* [SOURCE DATA]:

***

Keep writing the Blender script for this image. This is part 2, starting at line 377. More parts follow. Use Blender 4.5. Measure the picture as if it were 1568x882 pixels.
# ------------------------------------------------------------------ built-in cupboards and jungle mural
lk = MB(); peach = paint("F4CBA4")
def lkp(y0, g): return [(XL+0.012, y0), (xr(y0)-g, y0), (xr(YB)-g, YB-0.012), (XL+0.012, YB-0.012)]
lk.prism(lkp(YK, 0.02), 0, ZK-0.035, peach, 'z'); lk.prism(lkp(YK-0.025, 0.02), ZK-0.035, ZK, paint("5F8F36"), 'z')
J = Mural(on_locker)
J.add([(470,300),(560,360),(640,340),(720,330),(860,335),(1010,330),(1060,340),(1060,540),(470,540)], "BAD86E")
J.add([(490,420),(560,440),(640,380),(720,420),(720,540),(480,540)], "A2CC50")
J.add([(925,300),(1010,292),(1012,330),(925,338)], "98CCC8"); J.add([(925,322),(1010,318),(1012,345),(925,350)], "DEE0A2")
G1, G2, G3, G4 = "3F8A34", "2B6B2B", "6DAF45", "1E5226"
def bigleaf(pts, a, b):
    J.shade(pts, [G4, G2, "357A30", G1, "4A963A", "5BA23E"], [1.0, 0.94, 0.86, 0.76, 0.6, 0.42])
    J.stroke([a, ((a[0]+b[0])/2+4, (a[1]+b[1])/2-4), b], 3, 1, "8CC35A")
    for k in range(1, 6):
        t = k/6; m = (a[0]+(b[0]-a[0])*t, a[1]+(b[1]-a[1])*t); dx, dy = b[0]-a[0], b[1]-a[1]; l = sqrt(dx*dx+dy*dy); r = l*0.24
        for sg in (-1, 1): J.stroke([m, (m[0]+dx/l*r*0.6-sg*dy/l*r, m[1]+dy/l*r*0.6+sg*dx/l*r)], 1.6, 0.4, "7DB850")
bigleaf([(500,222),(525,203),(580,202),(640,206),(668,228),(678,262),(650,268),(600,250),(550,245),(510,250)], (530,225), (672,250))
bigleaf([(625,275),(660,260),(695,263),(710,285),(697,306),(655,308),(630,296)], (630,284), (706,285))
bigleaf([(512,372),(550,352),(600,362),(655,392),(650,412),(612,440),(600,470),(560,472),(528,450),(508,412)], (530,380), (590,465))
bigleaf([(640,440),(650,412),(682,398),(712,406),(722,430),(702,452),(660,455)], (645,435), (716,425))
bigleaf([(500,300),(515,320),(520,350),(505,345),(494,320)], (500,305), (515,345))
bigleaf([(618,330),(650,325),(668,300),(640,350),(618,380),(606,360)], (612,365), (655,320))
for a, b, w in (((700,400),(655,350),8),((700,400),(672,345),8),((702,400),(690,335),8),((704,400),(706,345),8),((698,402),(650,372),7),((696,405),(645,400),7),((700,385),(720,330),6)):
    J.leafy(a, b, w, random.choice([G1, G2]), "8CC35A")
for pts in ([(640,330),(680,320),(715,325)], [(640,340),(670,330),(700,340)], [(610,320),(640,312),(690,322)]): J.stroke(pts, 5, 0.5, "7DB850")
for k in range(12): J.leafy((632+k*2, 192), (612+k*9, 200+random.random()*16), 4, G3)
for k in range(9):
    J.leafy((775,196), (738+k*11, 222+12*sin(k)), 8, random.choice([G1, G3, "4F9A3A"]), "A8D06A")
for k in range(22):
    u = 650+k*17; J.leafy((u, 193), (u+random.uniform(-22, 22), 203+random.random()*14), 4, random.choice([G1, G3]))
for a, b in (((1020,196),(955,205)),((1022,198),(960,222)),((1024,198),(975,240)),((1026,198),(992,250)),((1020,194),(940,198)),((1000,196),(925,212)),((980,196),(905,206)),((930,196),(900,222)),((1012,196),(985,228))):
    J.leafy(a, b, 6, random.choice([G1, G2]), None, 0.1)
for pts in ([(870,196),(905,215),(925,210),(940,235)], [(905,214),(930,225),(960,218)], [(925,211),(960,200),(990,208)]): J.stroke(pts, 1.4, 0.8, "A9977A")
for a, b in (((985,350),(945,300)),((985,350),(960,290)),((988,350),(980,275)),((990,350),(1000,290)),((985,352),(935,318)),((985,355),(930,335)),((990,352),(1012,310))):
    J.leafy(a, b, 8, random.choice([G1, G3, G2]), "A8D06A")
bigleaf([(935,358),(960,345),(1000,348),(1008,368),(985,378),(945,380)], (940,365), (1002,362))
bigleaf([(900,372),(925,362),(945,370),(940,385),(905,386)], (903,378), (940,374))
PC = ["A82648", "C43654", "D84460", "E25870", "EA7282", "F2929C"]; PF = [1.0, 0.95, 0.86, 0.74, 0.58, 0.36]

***

* [PROBLEM TO SOLVE]:
Repeat the whole listing exactly, keeping every line intact.

* [OUTPUT FOR THIS EXERCISE]:
Keep writing the Blender script for this image. This is part 2, starting at line 377. More parts follow. Use Blender 4.5. Measure the picture as if it were 1568x882 pixels.
# ------------------------------------------------------------------ built-in cupboards and jungle mural
lk = MB(); peach = paint("F4CBA4")
def lkp(y0, g): return [(XL+0.012, y0), (xr(y0)-g, y0), (xr(YB)-g, YB-0.012), (XL+0.012, YB-0.012)]
lk.prism(lkp(YK, 0.02), 0, ZK-0.035, peach, 'z'); lk.prism(lkp(YK-0.025, 0.02), ZK-0.035, ZK, paint("5F8F36"), 'z')
J = Mural(on_locker)
J.add([(470,300),(560,360),(640,340),(720,330),(860,335),(1010,330),(1060,340),(1060,540),(470,540)], "BAD86E")
J.add([(490,420),(560,440),(640,380),(720,420),(720,540),(480,540)], "A2CC50")
J.add([(925,300),(1010,292),(1012,330),(925,338)], "98CCC8"); J.add([(925,322),(1010,318),(1012,345),(925,350)], "DEE0A2")
G1, G2, G3, G4 = "3F8A34", "2B6B2B", "6DAF45", "1E5226"
def bigleaf(pts, a, b):
    J.shade(pts, [G4, G2, "357A30", G1, "4A963A", "5BA23E"], [1.0, 0.94, 0.86, 0.76, 0.6, 0.42])
    J.stroke([a, ((a[0]+b[0])/2+4, (a[1]+b[1])/2-4), b], 3, 1, "8CC35A")
    for k in range(1, 6):
        t = k/6; m = (a[0]+(b[0]-a[0])*t, a[1]+(b[1]-a[1])*t); dx, dy = b[0]-a[0], b[1]-a[1]; l = sqrt(dx*dx+dy*dy); r = l*0.24
        for sg in (-1, 1): J.stroke([m, (m[0]+dx/l*r*0.6-sg*dy/l*r, m[1]+dy/l*r*0.6+sg*dx/l*r)], 1.6, 0.4, "7DB850")
bigleaf([(500,222),(525,203),(580,202),(640,206),(668,228),(678,262),(650,268),(600,250),(550,245),(510,250)], (530,225), (672,250))
bigleaf([(625,275),(660,260),(695,263),(710,285),(697,306),(655,308),(630,296)], (630,284), (706,285))
bigleaf([(512,372),(550,352),(600,362),(655,392),(650,412),(612,440),(600,470),(560,472),(528,450),(508,412)], (530,380), (590,465))
bigleaf([(640,440),(650,412),(682,398),(712,406),(722,430),(702,452),(660,455)], (645,435), (716,425))
bigleaf([(500,300),(515,320),(520,350),(505,345),(494,320)], (500,305), (515,345))
bigleaf([(618,330),(650,325),(668,300),(640,350),(618,380),(606,360)], (612,365), (655,320))
for a, b, w in (((700,400),(655,350),8),((700,400),(672,345),8),((702,400),(690,335),8),((704,400),(706,345),8),((698,402),(650,372),7),((696,405),(645,400),7),((700,385),(720,330),6)):
    J.leafy(a, b, w, random.choice([G1, G2]), "8CC35A")
for pts in ([(640,330),(680,320),(715,325)], [(640,340),(670,330),(700,340)], [(610,320),(640,312),(690,322)]): J.stroke(pts, 5, 0.5, "7DB850")
for k in range(12): J.leafy((632+k*2, 192), (612+k*9, 200+random.random()*16), 4, G3)
for k in range(9):
    J.leafy((775,196), (738+k*11, 222+12*sin(k)), 8, random.choice([G1, G3, "4F9A3A"]), "A8D06A")
for k in range(22):
    u = 650+k*17; J.leafy((u, 193), (u+random.uniform(-22, 22), 203+random.random()*14), 4, random.choice([G1, G3]))
for a, b in (((1020,196),(955,205)),((1022,198),(960,222)),((1024,198),(975,240)),((1026,198),(992,250)),((1020,194),(940,198)),((1000,196),(925,212)),((980,196),(905,206)),((930,196),(900,222)),((1012,196),(985,228))):
    J.leafy(a, b, 6, random.choice([G1, G2]), None, 0.1)
for pts in ([(870,196),(905,215),(925,210),(940,235)], [(905,214),(930,225),(960,218)], [(925,211),(960,200),(990,208)]): J.stroke(pts, 1.4, 0.8, "A9977A")
for a, b in (((985,350),(945,300)),((985,350),(960,290)),((988,350),(980,275)),((990,350),(1000,290)),((985,352),(935,318)),((985,355),(930,335)),((990,352),(1012,310))):
    J.leafy(a, b, 8, random.choice([G1, G3, G2]), "A8D06A")
bigleaf([(935,358),(960,345),(1000,348),(1008,368),(985,378),(945,380)], (940,365), (1002,362))
bigleaf([(900,372),(925,362),(945,370),(940,385),(905,386)], (903,378), (940,374))
PC = ["A82648", "C43654", "D84460", "E25870", "EA7282", "F2929C"]; PF = [1.0, 0.95, 0.86, 0.74, 0.58, 0.36]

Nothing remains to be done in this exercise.